This month opens a new chapter in Jerusalem’s efforts to “go green”. After a decades-long fight to keep developers away from the site, Israel will finally get its first wildlife nature park located within a city, and Jerusalem will have preserved a precious open space in its urban heartland.
Gazelle Valley is about 64 acres of choice, undeveloped land and is the largest open space left in Jerusalem proper. It is named for a herd of gazelles of the subspecies Gazella gazella that live in this area, bounded by urban development.

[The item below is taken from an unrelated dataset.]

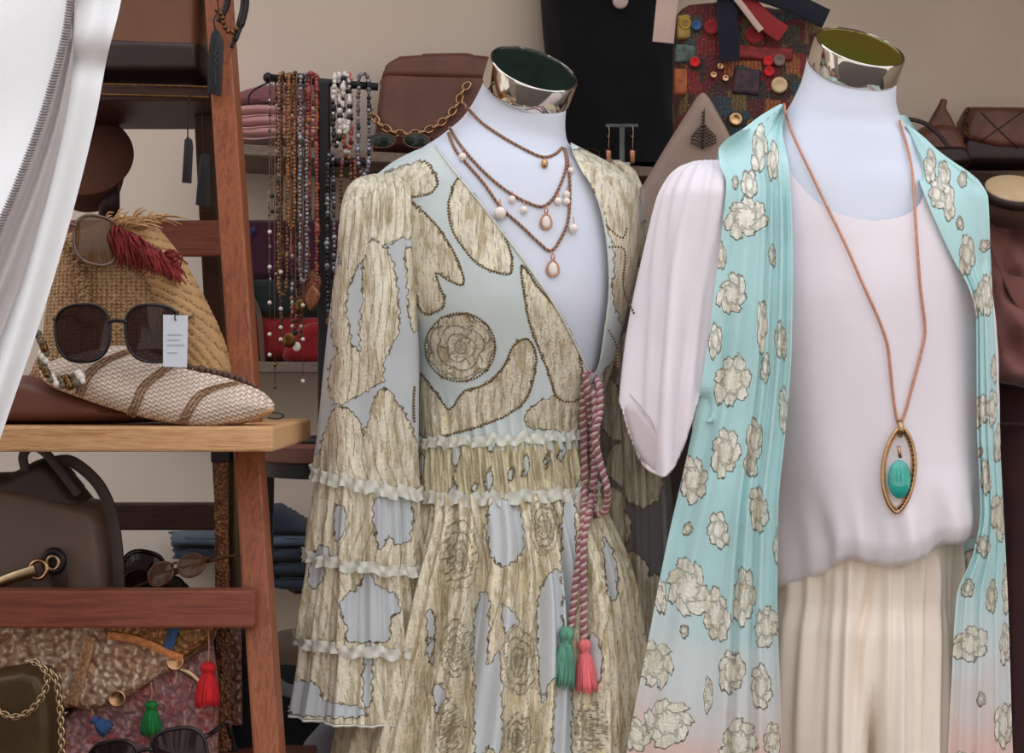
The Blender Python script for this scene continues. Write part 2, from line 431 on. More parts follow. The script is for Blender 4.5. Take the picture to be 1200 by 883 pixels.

The land, once planted with kibbutz-owned orchards that supplied fruit to Jerusalemites during the War of Independence and the Arab siege, is now slated to become the city’s premier nature initiative. Funded in part by the Jerusalem Foundation, it will be built in stages over the course of the next 10 years.

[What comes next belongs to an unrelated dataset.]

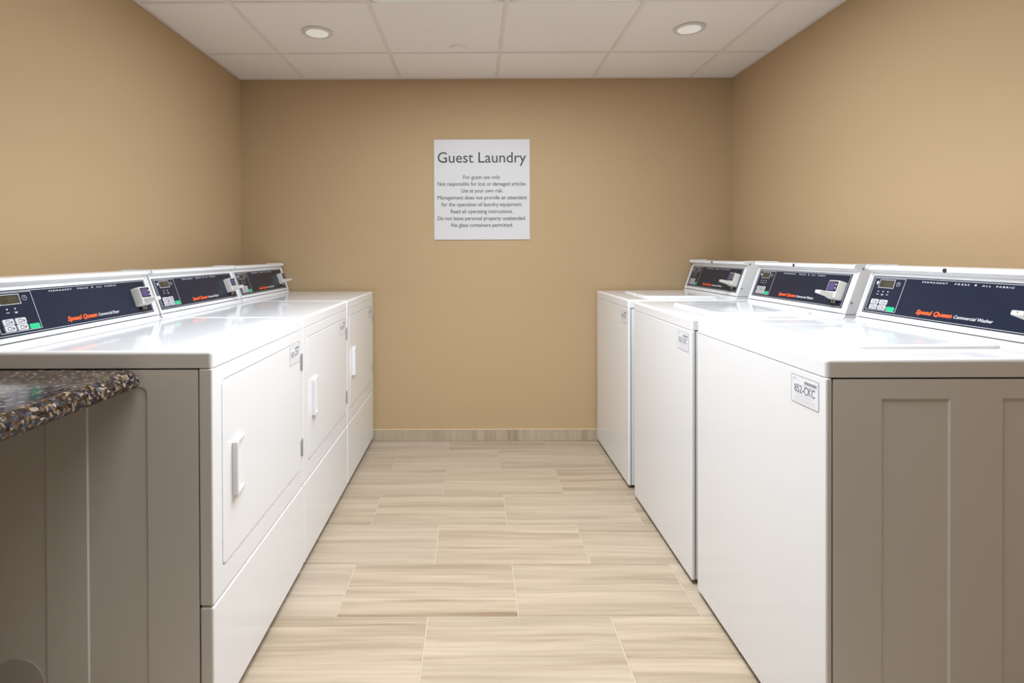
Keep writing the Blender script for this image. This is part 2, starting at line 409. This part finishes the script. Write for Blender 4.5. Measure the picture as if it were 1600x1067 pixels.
tag(sign, 'square white wall sign reading Guest Laundry with house rules, on the back wall', 'sign')

# ================================================================== MACHINES
DEP = .711; ZT = .914; ZL = .8742
def top_box(bm, W, O):
    t = bmesh.new(); bmesh.ops.create_cube(t, size=1)
    bmesh.ops.transform(t, matrix=Matrix.Translation((W / 2, DEP / 2, (ZL + ZT) / 2)) @ Matrix.Diagonal((W, DEP, ZT - ZL, 1)), verts=t.verts)
    up = [e for e in t.edges if max(v.co.z for v in e.verts) > ZT - 1e-4]
    bmesh.ops.bevel(t, geom=up, offset=.0095, segments=5, profile=.5, affect='EDGES'); merge(bm, t, O)
def machine_common(r, W, zb, wrap, recs):
    """parts shared by the two kinds; local a = x + W/2, b = y + DEP/2"""
    O = Matrix.Translation((-W / 2, -DEP / 2, 0))
    bm = bmesh.new(); box(bm, .005, W - .005, wrap + .002, DEP - .004, zb + .012, ZL - .004, mtx=O)
    finish('cabinet_core', bm, m_gap, r, smooth=False)
    for side in (0, 1):
        bm = bmesh.new()
        # plane: u = b, v = z
        if side == 0: P = frame((0, 0, 0), (0, -1, 0), (0, 0, 1)); f = lambda b0, b1: (-b1, -b0)
        else: P = frame((W, 0, 0), (0, 1, 0), (0, 0, 1)); f = lambda b0, b1: (b0, b1)
        rc = [(*f(b0, b1), z0, z1, rad) for b0, b1, z0, z1, rad in recs]
        pressed_sheet(bm, *f(wrap + .0022, DEP - .002), zb + .004, ZL - .004, rc, .0028, .0032, O @ P, back=.0052)
        finish('side_panel', bm, m_side, r, angle=25)
    bm = bmesh.new(); box(bm, .002, W - .002, DEP - .004, DEP, zb + .004, ZL - .002, mtx=O); finish('back_panel', bm, m_side, r)
    bm = bmesh.new(); top_box(bm, W, O); tp = finish('top_panel', bm, m_enamel, r, angle=60)
    for a in (.05, W - .05):
        for b in (.06, DEP - .06):
            bm = bmesh.new(); disc(bm, a, b, .018, 0, .008, O); disc(bm, a, b, .007, .006, zb + .014, O); finish('foot', bm, m_rubber, r)
    return O, tp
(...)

The park will be divided into three sections. The smallest parcel, about 12 acres, will be used strictly by the gazelles as their natural habitat. Another 32-acre section is designated for picnic grounds, while the remaining 15 or so acres will act as a barrier zone between the other sections. This is where a visitors’ center will be built.
Stage one of the plan, expected to be completed by next August, will include reorganizing the valley’s natural core with new plantings, increasing the surviving gazelle herd from four to 15, and building the first of two promenades.
The second stage will focus on two streams that run through the valley. Plans call for reorganizing their banks to create five water ponds that will be accessible to both gazelles and humans and also act as a barrier between them.
Stage three will see the building of the visitors’ center and other structures; stage four calls for a second promenade with street-level observation points; and the last stage envisions a second visitors’ center.
The Gazelle Urban Nature Park will remain open to the public during all phases of construction and there will be no admission fee.
As the first urban nature wildlife preserve in Israel, the Jerusalem park could pave the way for other initiatives throughout the country that promote urban nature as a resource for leisure, education, tourism, research and culture.